Remember corsets? Corsets narrowed waistlines and gave women those hourglass figures that men thought they should have and it’s shocking to think that corsets survived from the middle ages, through the French Revolution, and into the early 1900s. This literal symbol of keeping women “in place” has now become symbols of power as women have reclaimed them - and naturally made them more comfortable and fashion-worthy. Check out a corset top for inspiration.

Denim today is used to make a variety of clothes and accessories, from jeans to handbags, jackets, and skirts. Many people don’t know that what we today know as “jeans” were first worn by miners for their durability and then Levi Strauss in 1871 recognized their versatility and the rest as they say. But, it wasn’t until 1934 that Lady Levi’s were released, a solid 5 years before WWII. With that being said, it is thought that the oldest denim garment on record for a woman is a jacket that dates to 1850 at the time of California’s gold rush.

The time of Coco Chanel. There is no amount of hyperbole here when history records this iconic French designer as being one of the most influential women in history. She borrowed her boyfriend’s suits, wore sailor pants, and as war broke out in Europe, spearheaded the movement that allowed women to replace long, flowy dresses for trousers as they headed out to work while their men headed to war.

Women’s fashion also very much represented aspirations and at no time was this more evident than during the great depression. It fell to the women of Hollywood to keep the nation inspired with their furs and jewels and created moments of escape for a nation otherwise in the grips of a catastrophic economic meltdown.

There are so many of these moments that we could look back to, to see just how far we’ve come. Not just socially, but in politics, business, academia, and the arts, women now occupy spaces that our ancestors could only have dreamed of. We continue to identify these journeys with how we dress and how we use shapes, colors, and lines to define expectations and management perceptions.
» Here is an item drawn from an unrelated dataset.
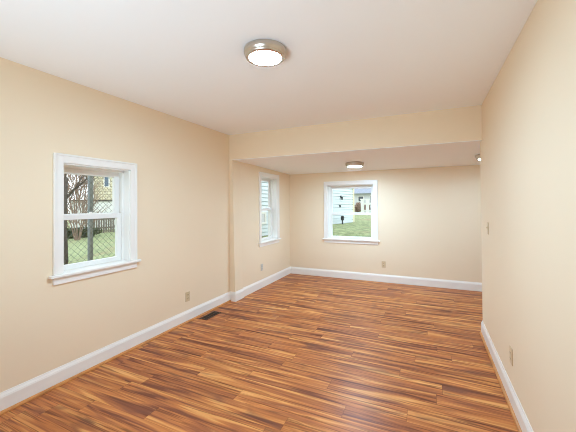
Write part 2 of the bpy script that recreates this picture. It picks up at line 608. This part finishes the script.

Feminists, while seemingly not an obvious source of “fashionable empowerment” stories used fashion to show their ‘separateness’ from the misogynistic expectations of men on how their women were supposed to look and behave. It’s altogether quite fascinating seeing how this evolution continues today, could you imagine our grandmothers having seven different ways to wear a sports bra? Correction - could you imagine them having a sports bra?

It’s an exciting, colorful, and energetic world and throughout the ages, our clothing and accessories have defined who we think we are and how we want everyone else to see us. Without uttering a word, we can change the energy of a space simply by arriving in it - and looking drop-dead gorgeous, and now, we don’t have to sacrifice our femininity to do it either.

Perhaps it’s proper then to end this post with a quote by Coco Chanel:

“Women have always been the strong ones of the world. The men are always seeking from women a little pillow to put their heads down on. They are always longing for the mother who held them as infants.”

I think we’ll take that. Mercí Coco.